Snell: Concealed carry on campus: Has the time come?

Barry Snell

“God, please help! Hurry, please! Oh God, he’s killing them!”

In the background, the sharp cracks of gunshots punctuate the frightened pleading. Pop … pop … pop-pop-pop…

Tapes of 911 calls for murders are horrible to listen to. I’ve heard my share of them, and it’s worse when you stand at the scene of the crime and talk to the very people whose panicked, terrified voices screamed for help to police dispatchers on the phone.

Spent brass ammo casings at your feet, glistening gold in the light like sun sparkles across a rippled pond. Dark, thick pools of blood nearby, scattered and smeared here and there where the victim struggled about before gasping his or her last breath. Your mind’s eye projects a re-enactment of the event in your head, and you wonder what went through their mind. What did it feel like to be murdered?

Unless you’ve experienced something like this, unless you’ve responded to the call of a fellow human being’s desperation in their last moments; unless you’ve stood between a gunman and their would-be victim and held the line between life and death, you just cannot fathom the horror of a murderous shooting. You’re totally clueless.

Despite this ignorance on the part of the vast majority of Americans, there’s still a seemingly unending supply of them trying to tell you just what you should do if you ever found yourself in the awful position of being a victim. Plenty of people who don’t know you think they know what’s best for you anyway. They think you should leave the defense of your life and the lives of your family to the police.

I swear to everything that is holy there is nothing more despicable and morally reprehensible than a person who thinks you shouldn’t be able to defend your life. Your life is the most important gift you ever will have. A person who takes that life destroys everything you ever were and steals everything you ever were to be.

The cops simply will not be there when a violent crime happens to you. I just don’t know how else to put that to you, dear reader. The police are a cleanup crew in a nice uniform. Try to grasp the problem here: You call, they come five minutes later.

How long do you think it takes someone to snatch your life away?

Have you ever stopped to ponder the fact that so many shootings happen where guns are banned? Could it be, perhaps, that criminals don’t obey the law? Could it be that laws banning guns are irrelevant to criminals? Is what  makes people criminals their disobedience of the law ?

If criminals don’t obey the law, why in the hell do we make laws that won’t possibly affect anyone but those who, ironically, obey the law? I’m not being sarcastic. Seriously think about this stuff for a minute. If the government makes a law that says guns are banned in schools, who obeys that law?
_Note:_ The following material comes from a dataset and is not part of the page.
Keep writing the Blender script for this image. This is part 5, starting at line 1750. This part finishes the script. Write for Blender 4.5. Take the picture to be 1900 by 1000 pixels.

Criminals who break the law? Or the law-abiding who don’t do anything wrong to begin with?

Guns are banned in the majority of schools in America, yet school shootings still happen.

Gun bans on college campuses have created an environment in which a criminal may thrive at his trade, an environment in which a criminal may expect absolutely zero resistance to his depravity, where he may feel safe to do his dirty deeds. Virginia Tech was one such place. So was Northern Illinois University.

Then there’s the Appalachian School of Law.

Guns weren’t taboo at the Appalachian School of Law on Jan. 16, 2002. On that day, Peter Odighizuwa, a most loathsome piece of human garbage, walked into Dean Anthony Sutin’s office, put his gun to Sutin’s body and pulled the trigger. He walked down the hall to professor Thomas Blackwell’s office and repeated the same thing. Then, Odighizuwa shot student Angela Dales as she tried to run. They were defenseless and all died.

In the hearts of some Americans, there is an indescribably titanic empathy and love for other people. In the backbones of some Americans, there is a steel stronger than any alloy science knows. And it was two such Americans — Mikael Gross and Tracy Bridges — who heard the shooting and knew what needed to be done. They retrieved their handguns and proceeded to put an end to Odighizuwa’s lethal rampage.

They saved countless lives.

To be clear: It was two armed students who stopped the shooting. In the history of school shootings, police have almost never stopped one. Yet there are several examples of armed students or faculty ending them.

With Iowa’s carry laws better supporting your right to life now, maybe it’s time to reconsider the laws banning the carry of firearms on this state’s university campuses. Obviously, school gun bans don’t work, and it’s clear police can’t prevent you from being killed by some nutjob, so there has to be a better way. Guess how many school shootings have happened in places where campus carry is openly legal? Zero.

I’m not necessarily suggesting we eliminate every restriction, only that we begin the conversation. Let’s talk about it, shall we?